Par Raymond Pédoussaut
Date de publication originale : 2024 (This Great Hemisphere)
Date de publication française : 2025 – Buchet/Chastel
Traduction (américain) : Anne Sylvie Homassel
Genre : Science-fiction
Personnage principal : Sweetmint, jeune femme invisible
2529, la terre est divisée en quatre hémisphères indépendants : Nordouest, Nordest, Sudest et Sudouest. Dans la région des forêts de l’hémisphère Nordouest, une partie de la population est devenue invisible, au sens propre du terme : on ne la voit pas, elle est transparente. Ses membres sont appelés les invisibles. L’autre partie de la population est normale, c’est à dire visible, c’est la Population Dominante : les PoDo. Cette société est profondément inégalitaire, les PoDo, jouissent de tous les privilèges et considèrent les invisibles comme des esclaves. Pour que les PoDo puissent situer les invisibles, ils leur imposent le port d’un collier. Dans ce contexte, une jeune invisible appelée Sweetmint s’est particulièrement distinguée dans ses études, elle a été sélectionnée pour suivre un apprentissage prestigieux auprès du Directeur du progrès qui est le grand architecte de tout le système qui régit l’hémisphère Nordouest. Après un début d’initiation prometteur, sa formation est perturbée par l’assassinat du Chef de l’exécutif, d’autant plus que c’est son frère qui est soupçonné d’être le meurtrier. Alors elle se lance à la recherche de son frère, espérant le trouver avant les autorités qui ont démarré la traque. C’est ainsi que l’ingénue Sweetmint va s’immerger dans un monde inconnu d’elle.

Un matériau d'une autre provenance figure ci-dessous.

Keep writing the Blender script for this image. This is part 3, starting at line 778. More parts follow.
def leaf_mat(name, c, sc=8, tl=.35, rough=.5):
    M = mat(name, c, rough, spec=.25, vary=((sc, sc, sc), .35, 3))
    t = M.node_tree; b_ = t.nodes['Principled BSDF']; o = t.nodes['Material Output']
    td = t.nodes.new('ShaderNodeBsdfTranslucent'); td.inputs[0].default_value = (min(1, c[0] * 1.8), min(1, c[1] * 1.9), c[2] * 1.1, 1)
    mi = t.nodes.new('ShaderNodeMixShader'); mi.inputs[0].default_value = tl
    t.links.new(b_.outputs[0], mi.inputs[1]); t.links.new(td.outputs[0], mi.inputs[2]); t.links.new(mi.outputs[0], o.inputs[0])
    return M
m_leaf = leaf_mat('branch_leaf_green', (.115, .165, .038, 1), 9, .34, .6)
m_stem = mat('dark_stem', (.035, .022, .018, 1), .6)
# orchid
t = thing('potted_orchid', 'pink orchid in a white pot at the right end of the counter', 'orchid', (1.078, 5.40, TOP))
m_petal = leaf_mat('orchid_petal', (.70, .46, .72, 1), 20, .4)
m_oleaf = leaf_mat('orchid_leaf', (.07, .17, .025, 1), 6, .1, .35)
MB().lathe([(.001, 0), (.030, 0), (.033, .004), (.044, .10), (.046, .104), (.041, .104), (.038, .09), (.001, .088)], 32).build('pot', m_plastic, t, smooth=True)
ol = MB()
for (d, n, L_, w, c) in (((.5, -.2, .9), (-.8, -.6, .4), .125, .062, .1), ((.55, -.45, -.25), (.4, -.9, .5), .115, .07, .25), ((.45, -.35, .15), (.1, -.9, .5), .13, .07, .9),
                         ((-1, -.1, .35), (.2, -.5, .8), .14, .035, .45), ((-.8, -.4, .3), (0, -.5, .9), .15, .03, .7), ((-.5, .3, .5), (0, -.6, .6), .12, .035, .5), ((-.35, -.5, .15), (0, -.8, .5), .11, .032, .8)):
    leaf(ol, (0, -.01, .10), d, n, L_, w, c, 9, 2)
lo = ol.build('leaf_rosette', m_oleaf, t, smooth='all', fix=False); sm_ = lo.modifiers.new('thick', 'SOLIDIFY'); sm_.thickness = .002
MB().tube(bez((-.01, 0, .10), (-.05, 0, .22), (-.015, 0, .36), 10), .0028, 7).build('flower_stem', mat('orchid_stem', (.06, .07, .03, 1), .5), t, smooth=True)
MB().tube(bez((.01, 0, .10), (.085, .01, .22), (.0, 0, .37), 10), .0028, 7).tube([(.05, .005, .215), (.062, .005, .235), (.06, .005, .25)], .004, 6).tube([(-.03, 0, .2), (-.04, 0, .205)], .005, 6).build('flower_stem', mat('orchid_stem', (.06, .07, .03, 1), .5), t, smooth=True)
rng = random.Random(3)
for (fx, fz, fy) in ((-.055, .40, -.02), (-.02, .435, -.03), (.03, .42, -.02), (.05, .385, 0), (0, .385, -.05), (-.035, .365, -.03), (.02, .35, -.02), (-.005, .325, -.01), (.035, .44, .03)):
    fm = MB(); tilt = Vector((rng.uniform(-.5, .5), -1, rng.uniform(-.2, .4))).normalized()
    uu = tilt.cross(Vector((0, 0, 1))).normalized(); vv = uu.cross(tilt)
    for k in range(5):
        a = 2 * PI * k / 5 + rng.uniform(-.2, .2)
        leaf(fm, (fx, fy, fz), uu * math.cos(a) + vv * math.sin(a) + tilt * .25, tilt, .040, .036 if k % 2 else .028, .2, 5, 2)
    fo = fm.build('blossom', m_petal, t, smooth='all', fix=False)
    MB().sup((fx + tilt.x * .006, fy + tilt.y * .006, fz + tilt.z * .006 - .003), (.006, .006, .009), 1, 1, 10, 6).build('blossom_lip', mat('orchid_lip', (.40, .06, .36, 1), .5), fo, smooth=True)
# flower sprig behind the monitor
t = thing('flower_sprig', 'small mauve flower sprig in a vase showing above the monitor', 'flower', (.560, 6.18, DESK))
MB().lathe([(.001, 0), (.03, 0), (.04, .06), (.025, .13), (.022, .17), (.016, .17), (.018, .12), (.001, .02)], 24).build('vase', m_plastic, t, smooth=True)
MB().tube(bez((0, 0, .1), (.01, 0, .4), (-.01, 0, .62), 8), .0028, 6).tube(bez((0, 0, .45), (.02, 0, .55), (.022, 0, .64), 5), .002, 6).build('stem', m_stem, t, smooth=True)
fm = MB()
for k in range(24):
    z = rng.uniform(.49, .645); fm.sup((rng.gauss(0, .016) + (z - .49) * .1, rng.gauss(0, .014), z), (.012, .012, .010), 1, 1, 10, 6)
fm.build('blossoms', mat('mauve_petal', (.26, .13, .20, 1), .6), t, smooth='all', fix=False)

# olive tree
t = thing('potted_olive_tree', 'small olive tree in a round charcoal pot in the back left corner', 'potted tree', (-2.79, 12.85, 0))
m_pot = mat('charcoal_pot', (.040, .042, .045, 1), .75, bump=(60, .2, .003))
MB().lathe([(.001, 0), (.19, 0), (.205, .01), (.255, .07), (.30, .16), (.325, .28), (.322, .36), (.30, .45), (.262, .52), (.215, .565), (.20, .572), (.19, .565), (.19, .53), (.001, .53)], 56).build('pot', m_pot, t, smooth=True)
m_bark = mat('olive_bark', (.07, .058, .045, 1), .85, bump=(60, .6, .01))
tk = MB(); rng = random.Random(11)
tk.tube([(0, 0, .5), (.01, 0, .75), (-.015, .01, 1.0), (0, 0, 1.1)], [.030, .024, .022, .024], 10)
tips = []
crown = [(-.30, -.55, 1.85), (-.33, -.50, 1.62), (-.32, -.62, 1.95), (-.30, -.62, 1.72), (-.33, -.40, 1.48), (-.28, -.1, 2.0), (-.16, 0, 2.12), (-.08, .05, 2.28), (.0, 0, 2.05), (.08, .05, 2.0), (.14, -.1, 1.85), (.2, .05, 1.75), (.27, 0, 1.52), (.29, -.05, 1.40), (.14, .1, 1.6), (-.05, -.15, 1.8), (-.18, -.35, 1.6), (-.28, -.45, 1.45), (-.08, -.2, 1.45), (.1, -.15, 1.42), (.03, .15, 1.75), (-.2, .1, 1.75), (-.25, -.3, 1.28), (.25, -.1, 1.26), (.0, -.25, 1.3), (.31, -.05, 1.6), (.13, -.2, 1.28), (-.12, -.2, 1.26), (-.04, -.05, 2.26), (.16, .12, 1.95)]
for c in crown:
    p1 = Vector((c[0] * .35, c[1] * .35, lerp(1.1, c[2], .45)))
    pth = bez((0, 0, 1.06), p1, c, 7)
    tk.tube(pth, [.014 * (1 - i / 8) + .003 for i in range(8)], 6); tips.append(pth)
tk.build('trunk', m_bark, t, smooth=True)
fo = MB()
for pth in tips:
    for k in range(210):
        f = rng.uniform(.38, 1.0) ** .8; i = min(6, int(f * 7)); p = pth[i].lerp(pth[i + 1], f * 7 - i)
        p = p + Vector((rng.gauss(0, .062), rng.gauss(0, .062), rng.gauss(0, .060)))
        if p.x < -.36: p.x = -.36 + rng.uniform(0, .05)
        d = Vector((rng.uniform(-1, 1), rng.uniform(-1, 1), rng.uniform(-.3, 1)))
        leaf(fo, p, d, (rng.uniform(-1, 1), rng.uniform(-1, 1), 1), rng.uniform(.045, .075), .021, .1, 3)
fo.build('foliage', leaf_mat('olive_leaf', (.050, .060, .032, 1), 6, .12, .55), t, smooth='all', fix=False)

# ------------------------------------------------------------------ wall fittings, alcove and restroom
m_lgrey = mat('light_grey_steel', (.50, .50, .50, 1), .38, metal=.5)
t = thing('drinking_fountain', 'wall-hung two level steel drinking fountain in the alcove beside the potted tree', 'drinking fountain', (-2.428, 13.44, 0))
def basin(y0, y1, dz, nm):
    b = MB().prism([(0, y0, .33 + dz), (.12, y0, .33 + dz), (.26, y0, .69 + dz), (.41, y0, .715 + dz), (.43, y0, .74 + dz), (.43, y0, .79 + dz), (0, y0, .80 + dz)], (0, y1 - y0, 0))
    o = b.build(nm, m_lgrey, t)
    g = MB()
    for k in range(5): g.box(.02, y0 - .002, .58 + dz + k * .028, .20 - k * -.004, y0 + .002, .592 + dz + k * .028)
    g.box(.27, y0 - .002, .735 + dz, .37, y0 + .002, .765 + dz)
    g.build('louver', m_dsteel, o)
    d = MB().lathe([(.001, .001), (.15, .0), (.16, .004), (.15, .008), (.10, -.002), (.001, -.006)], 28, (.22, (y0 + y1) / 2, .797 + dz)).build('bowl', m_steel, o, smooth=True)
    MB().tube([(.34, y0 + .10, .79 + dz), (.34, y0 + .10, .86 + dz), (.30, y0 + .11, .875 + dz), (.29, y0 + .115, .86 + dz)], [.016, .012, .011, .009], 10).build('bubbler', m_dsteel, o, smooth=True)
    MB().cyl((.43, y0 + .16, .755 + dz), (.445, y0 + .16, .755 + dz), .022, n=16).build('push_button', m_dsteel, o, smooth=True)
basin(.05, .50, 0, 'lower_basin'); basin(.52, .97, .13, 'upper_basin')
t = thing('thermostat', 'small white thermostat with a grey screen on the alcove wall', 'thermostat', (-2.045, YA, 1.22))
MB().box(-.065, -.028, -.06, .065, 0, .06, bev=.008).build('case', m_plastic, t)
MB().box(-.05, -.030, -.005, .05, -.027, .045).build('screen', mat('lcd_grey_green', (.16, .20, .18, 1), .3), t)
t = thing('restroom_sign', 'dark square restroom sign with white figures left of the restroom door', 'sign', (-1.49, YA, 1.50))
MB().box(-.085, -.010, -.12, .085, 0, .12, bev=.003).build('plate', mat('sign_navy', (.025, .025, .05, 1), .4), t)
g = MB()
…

Ce roman nous plonge dans un univers à la fois étrange par l’évolution physiologique de la population, mais aussi familier par les turpitudes dont sont capables ces humains du futur, les mêmes que celles que nous connaissons aujourd’hui. En effet, la partie pauvre de la population est devenue invisible, pas au sens qu’on ne la remarque pas, comme ce fut le cas dans le sentiment de déclassement à l’origine du mouvement des Gilets jaunes en France. Non, ici les gens sont devenus totalement et physiquement invisibles. Entre eux, ils arrivent parfaitement à se localiser grâce à leur persodeur, leur odeur personnelle, et à leur rumoya, leur sixième sens qui leur permet de connaître instantanément l’état d’âme de leurs congénères. Mais les PoDo, eux, ont besoin de repères matériels pour percevoir un Invisible : un collier, comme pour les chiens, ou des peintures corporelles.
500 ans après notre époque, on ne peut dire que l’humain a beaucoup changé mentalement. Une ségrégation sociale s’est installée : les invisibles ne fréquentent les PoDo que pour les servir. Les classes dominantes, ici les PoDo, sont toujours en proie à l’orgueil et à la vanité. L’hypocrisie, le mensonge, la manipulation et la trahison sont monnaie courante. La vie humaine a peu de prix, surtout celle des gens modestes, face à l’ambition et la soif de pouvoir.
On peut saluer l’imagination de l’auteur, surtout en ce qui concerne les invisibles, il invente un monde nouveau avec des mots nouveaux : Sawukhoob, mambonga, Chunjani, herbol, rumoya, persodeur … dont la définition n’est pas donnée, mais dont on devine le sens.
Tous les invisibles est un étonnant roman de science-fiction dans lequel Mateo Askaripour dénonce à sa façon les inégalités sociales. Il imagine un monde où la classe dominante, quasiment identique à celle d’aujourd’hui, surtout dans ses travers, opprime une population qui a beaucoup évolué physiquement, mais qui, finalement, est restée bien plus humaine dans sa conception de la vie.
Extrait :
J’ai appris que si j’étais coupable d’une chose, c’était de croire qu’en me conduisant comme il le fallait, en suivant les règles écrites par les hommes qui siègent ici, j’aurais la vie sauve. Mais la sécurité n’est qu’une illusion dans ce monde. Et la liberté ne se gagne qu’au prix du risque. Les vrais coupables, ici, dit-elle d’une voix soudain plus forte, c’est vous. Vous, qui êtes convaincus que le monde n’existe que pour satisfaire vos désirs. Vous qui croyez détenir le pouvoir. Vous et vos petites affaires derrière les portes, que vous croyez cacher à tout le monde, bien que vos transgressions s’affichent sur vos visages, qu’elles soient inscrites dans la façon dont vous marchez, la façon dont vous parlez, dont vous riez, dont vous pleurez, dont vous mentez, encore et toujours, mentez, mentez.